**Required task:** Restate the material word for word and leave out anything that is a picture.
─── Data block ───
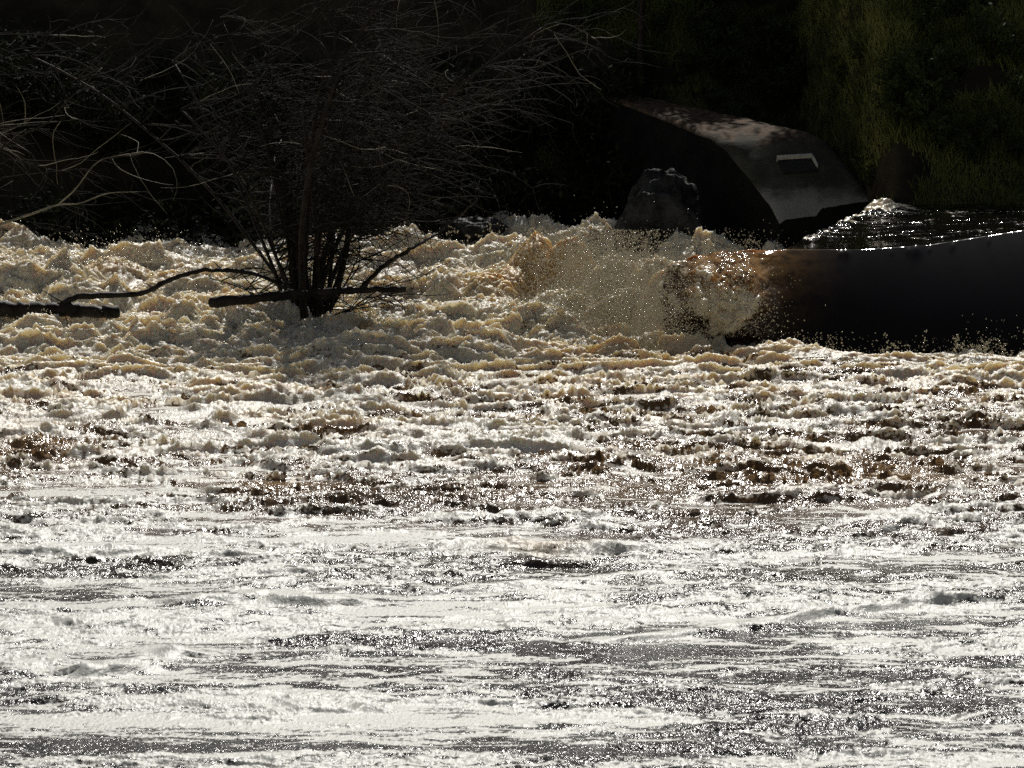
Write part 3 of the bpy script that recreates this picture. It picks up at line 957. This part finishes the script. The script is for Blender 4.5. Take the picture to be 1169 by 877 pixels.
def log(name, ctrl, r0, r1, label, cat='driftwood', mat=M_bark, n=16, twigs=0, knob=.15):
    P0 = Vector(ctrl[0]); root = empty(name, P0)
    n *= 2; pts = [p - P0 + Vector([random.gauss(0, r0 * .13) for _ in range(3)]) for p in curve_pts(ctrl, n)]
    tb = Tubes(); tb.add(pts, r0, r1, 8, knob); tb.build('limb', mat, root)
    if twigs:
        for i in range(twigs):
            s_ = random.choice(pts[2:-1])
            t2 = Tubes(); t2.add(wander(s_, (random.gauss(0, 1), random.gauss(0, .4), random.gauss(.3, .8)), random.uniform(.12, .4), 5, .2), r1 * .55, .003, 5); t2.build('twig', mat, root)
    tag(root, label, cat); return root


log('drift_log', [at(-60, 350, 46.3), at(20, 353, 46.3), at(85, 355, 46.3), at(133, 357, 46.3)], .11, .07, 'thick black log lying awash at the left edge below the arching branch')
log('drift_branch', [at(66, 350, 46.3), at(90, 339, 46.3), at(160, 335, 46.3), at(188, 322, 46.3), at(225, 310, 46.3), at(268, 309, 46.4), at(305, 318, 46.4), at(335, 335, 46.3)], .038, .02, 'long thin arched branch reaching left from the shrub over the black log', n=26, twigs=7)
log('drift_log', [at(240, 346, 46.1), at(300, 340, 46.1), at(345, 335, 46.1), at(400, 332, 46.1), at(462, 330, 46.3)], .065, .035, 'straight dark log jammed crosswise against the shrub stems', n=16, twigs=5)
log('drift_branch', [at(412, 330, 47.0), at(438, 304, 47.0), at(470, 284, 46.1), at(503, 264, 47.2), at(545, 228, 46.3)], .034, .010, 'dark branch slanting up to the right from the crosswise log', n=18, twigs=4)

# bare tree leaning in from the left
lt = empty('leaning_bare_tree', (-8.6, 50.2, -.3)); O = lt.location.copy()
tb = Tubes(); trunk = curve_pts([(0, 0, 0), (.15, .1, 1.4), (.1, .2, 3.0), (.5, .1, 5.0)], 16); tb.add(trunk, .16, .06, 9, .06); tb.build('trunk', M_bark, lt)
def limb(ctrl, r0, r1, mat=M_pale, tws=14):
    p = [q - O for q in curve_pts(ctrl, 24)]
    tb = Tubes(); tb.add(p, r0, r1, 6, .12); tb.build('branch', mat, lt)
    return p
limbs = []
Z = lambda px, py, Y=50.0: at(px, py, Y)
limbs.append(limb([O + Vector(trunk[6]), Z(-30, 262), Z(0, 256), Z(40, 243), Z(66, 234), Z(92, 232), Z(122, 221), Z(160, 219)], .022, .004))
limbs.append(limb([Z(66, 234), Z(86, 216), Z(108, 188), Z(128, 179), Z(160, 176)], .010, .003))
limbs.append(limb([O + Vector(trunk[9]), Z(-25, 182), Z(0, 170), Z(30, 152), Z(55, 140), Z(72, 120), Z(95, 101), Z(130, 98), Z(175, 128)], .014, .003, M_twig))
limbs.append(limb([O + Vector(trunk[11]), Z(-10, 85), Z(40, 83), Z(80, 81), Z(120, 78), Z(160, 92)], .010, .002, M_twig))
limbs.append(limb([O + Vector(trunk[9]), Z(-10, 170), Z(30, 185), Z(56, 193)], .006, .002, M_twig))
limbs.append(limb([O + Vector(trunk[6]), Z(-10, 240), Z(40, 255), Z(70, 264), Z(98, 266)], .006, .002, M_twig))
tw = Tubes(); pl = []
for i in range(16):
    a = wander(Vector(trunk[5 + i % 10]), (1, random.uniform(-.8, .8), random.uniform(-.3, .7)), random.uniform(1.0, 3.0), 12, .12, .02)
    tw.add(a, .010, .003, 4); limbs.append(a)
for l in limbs:
    for j in range(22):
        s_ = random.choice(l[3:])
        (PT(pl, lt) if random.random() < .10 else tw).add(wander(s_, (random.gauss(.6, .8), random.gauss(0, .6), random.gauss(0, .5)), random.uniform(.2, 1.0), 8, .34, .02), .0035, .0013, 3)
tw.build('twigs', M_twig, lt); [t_.build('pale_twig', M_pale, lt) for t_ in pl]
tag(lt, 'bare tree at the left edge reaching pale crooked branches over the water', 'tree')

# ------------------------------------------------------------------ light
w = bpy.data.worlds.new("World"); scene.world = w; w.use_nodes = True
nt = w.node_tree; bg = nt.nodes['Background']
sky = nt.nodes.new('ShaderNodeTexSky'); sky.sky_type = 'NISHITA'; sky.sun_disc = False
EL, AZ = 41.0, 4.0     # elevation, degrees right of straight ahead
sky.sun_elevation = math.radians(EL); sky.sun_rotation = math.radians(AZ)
hs = nt.nodes.new('ShaderNodeHueSaturation'); hs.inputs['Saturation'].default_value = .45; nt.links.new(sky.outputs[0], hs.inputs['Color']); nt.links.new(hs.outputs[0], bg.inputs[0]); bg.inputs[1].default_value = .05
sl = bpy.data.lights.new('sun', 'SUN'); so = bpy.data.objects.new('sun', sl); col.objects.link(so)
sl.energy = 4.6; sl.angle = math.radians(.5); sl.color = (1, .965, .9)
d = Vector((math.sin(math.radians(AZ)) * math.cos(math.radians(EL)), math.cos(math.radians(AZ)) * math.cos(math.radians(EL)), math.sin(math.radians(EL))))
so.rotation_euler = d.to_track_quat('Z', 'Y').to_euler(); so.location = (0, 60, 40)
scene.view_settings.view_transform = 'Standard'; scene.view_settings.look = 'None'
scene.view_settings.gamma = 1; scene.view_settings.exposure = -0.6
scene.render.engine = 'CYCLES'
scene.cycles.use_denoising = False
scene.cycles.max_bounces = 6; scene.cycles.caustics_reflective = False; scene.cycles.caustics_refractive = False
scene.cycles.sample_clamp_direct = 0; scene.cycles.sample_clamp_indirect = 4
───
**Solution for this task:**
Write part 3 of the bpy script that recreates this picture. It picks up at line 957. This part finishes the script. The script is for Blender 4.5. Take the picture to be 1169 by 877 pixels.
def log(name, ctrl, r0, r1, label, cat='driftwood', mat=M_bark, n=16, twigs=0, knob=.15):
    P0 = Vector(ctrl[0]); root = empty(name, P0)
    n *= 2; pts = [p - P0 + Vector([random.gauss(0, r0 * .13) for _ in range(3)]) for p in curve_pts(ctrl, n)]
    tb = Tubes(); tb.add(pts, r0, r1, 8, knob); tb.build('limb', mat, root)
    if twigs:
        for i in range(twigs):
            s_ = random.choice(pts[2:-1])
            t2 = Tubes(); t2.add(wander(s_, (random.gauss(0, 1), random.gauss(0, .4), random.gauss(.3, .8)), random.uniform(.12, .4), 5, .2), r1 * .55, .003, 5); t2.build('twig', mat, root)
    tag(root, label, cat); return root


log('drift_log', [at(-60, 350, 46.3), at(20, 353, 46.3), at(85, 355, 46.3), at(133, 357, 46.3)], .11, .07, 'thick black log lying awash at the left edge below the arching branch')
log('drift_branch', [at(66, 350, 46.3), at(90, 339, 46.3), at(160, 335, 46.3), at(188, 322, 46.3), at(225, 310, 46.3), at(268, 309, 46.4), at(305, 318, 46.4), at(335, 335, 46.3)], .038, .02, 'long thin arched branch reaching left from the shrub over the black log', n=26, twigs=7)
log('drift_log', [at(240, 346, 46.1), at(300, 340, 46.1), at(345, 335, 46.1), at(400, 332, 46.1), at(462, 330, 46.3)], .065, .035, 'straight dark log jammed crosswise against the shrub stems', n=16, twigs=5)
log('drift_branch', [at(412, 330, 47.0), at(438, 304, 47.0), at(470, 284, 46.1), at(503, 264, 47.2), at(545, 228, 46.3)], .034, .010, 'dark branch slanting up to the right from the crosswise log', n=18, twigs=4)

# bare tree leaning in from the left
lt = empty('leaning_bare_tree', (-8.6, 50.2, -.3)); O = lt.location.copy()
tb = Tubes(); trunk = curve_pts([(0, 0, 0), (.15, .1, 1.4), (.1, .2, 3.0), (.5, .1, 5.0)], 16); tb.add(trunk, .16, .06, 9, .06); tb.build('trunk', M_bark, lt)
def limb(ctrl, r0, r1, mat=M_pale, tws=14):
    p = [q - O for q in curve_pts(ctrl, 24)]
    tb = Tubes(); tb.add(p, r0, r1, 6, .12); tb.build('branch', mat, lt)
    return p
limbs = []
Z = lambda px, py, Y=50.0: at(px, py, Y)
limbs.append(limb([O + Vector(trunk[6]), Z(-30, 262), Z(0, 256), Z(40, 243), Z(66, 234), Z(92, 232), Z(122, 221), Z(160, 219)], .022, .004))
limbs.append(limb([Z(66, 234), Z(86, 216), Z(108, 188), Z(128, 179), Z(160, 176)], .010, .003))
limbs.append(limb([O + Vector(trunk[9]), Z(-25, 182), Z(0, 170), Z(30, 152), Z(55, 140), Z(72, 120), Z(95, 101), Z(130, 98), Z(175, 128)], .014, .003, M_twig))
limbs.append(limb([O + Vector(trunk[11]), Z(-10, 85), Z(40, 83), Z(80, 81), Z(120, 78), Z(160, 92)], .010, .002, M_twig))
limbs.append(limb([O + Vector(trunk[9]), Z(-10, 170), Z(30, 185), Z(56, 193)], .006, .002, M_twig))
limbs.append(limb([O + Vector(trunk[6]), Z(-10, 240), Z(40, 255), Z(70, 264), Z(98, 266)], .006, .002, M_twig))
tw = Tubes(); pl = []
for i in range(16):
    a = wander(Vector(trunk[5 + i % 10]), (1, random.uniform(-.8, .8), random.uniform(-.3, .7)), random.uniform(1.0, 3.0), 12, .12, .02)
    tw.add(a, .010, .003, 4); limbs.append(a)
for l in limbs:
    for j in range(22):
        s_ = random.choice(l[3:])
        (PT(pl, lt) if random.random() < .10 else tw).add(wander(s_, (random.gauss(.6, .8), random.gauss(0, .6), random.gauss(0, .5)), random.uniform(.2, 1.0), 8, .34, .02), .0035, .0013, 3)
tw.build('twigs', M_twig, lt); [t_.build('pale_twig', M_pale, lt) for t_ in pl]
tag(lt, 'bare tree at the left edge reaching pale crooked branches over the water', 'tree')

# ------------------------------------------------------------------ light
w = bpy.data.worlds.new("World"); scene.world = w; w.use_nodes = True
nt = w.node_tree; bg = nt.nodes['Background']
sky = nt.nodes.new('ShaderNodeTexSky'); sky.sky_type = 'NISHITA'; sky.sun_disc = False
EL, AZ = 41.0, 4.0     # elevation, degrees right of straight ahead
sky.sun_elevation = math.radians(EL); sky.sun_rotation = math.radians(AZ)
hs = nt.nodes.new('ShaderNodeHueSaturation'); hs.inputs['Saturation'].default_value = .45; nt.links.new(sky.outputs[0], hs.inputs['Color']); nt.links.new(hs.outputs[0], bg.inputs[0]); bg.inputs[1].default_value = .05
sl = bpy.data.lights.new('sun', 'SUN'); so = bpy.data.objects.new('sun', sl); col.objects.link(so)
sl.energy = 4.6; sl.angle = math.radians(.5); sl.color = (1, .965, .9)
d = Vector((math.sin(math.radians(AZ)) * math.cos(math.radians(EL)), math.cos(math.radians(AZ)) * math.cos(math.radians(EL)), math.sin(math.radians(EL))))
so.rotation_euler = d.to_track_quat('Z', 'Y').to_euler(); so.location = (0, 60, 40)
scene.view_settings.view_transform = 'Standard'; scene.view_settings.look = 'None'
scene.view_settings.gamma = 1; scene.view_settings.exposure = -0.6
scene.render.engine = 'CYCLES'
scene.cycles.use_denoising = False
scene.cycles.max_bounces = 6; scene.cycles.caustics_reflective = False; scene.cycles.caustics_refractive = False
scene.cycles.sample_clamp_direct = 0; scene.cycles.sample_clamp_indirect = 4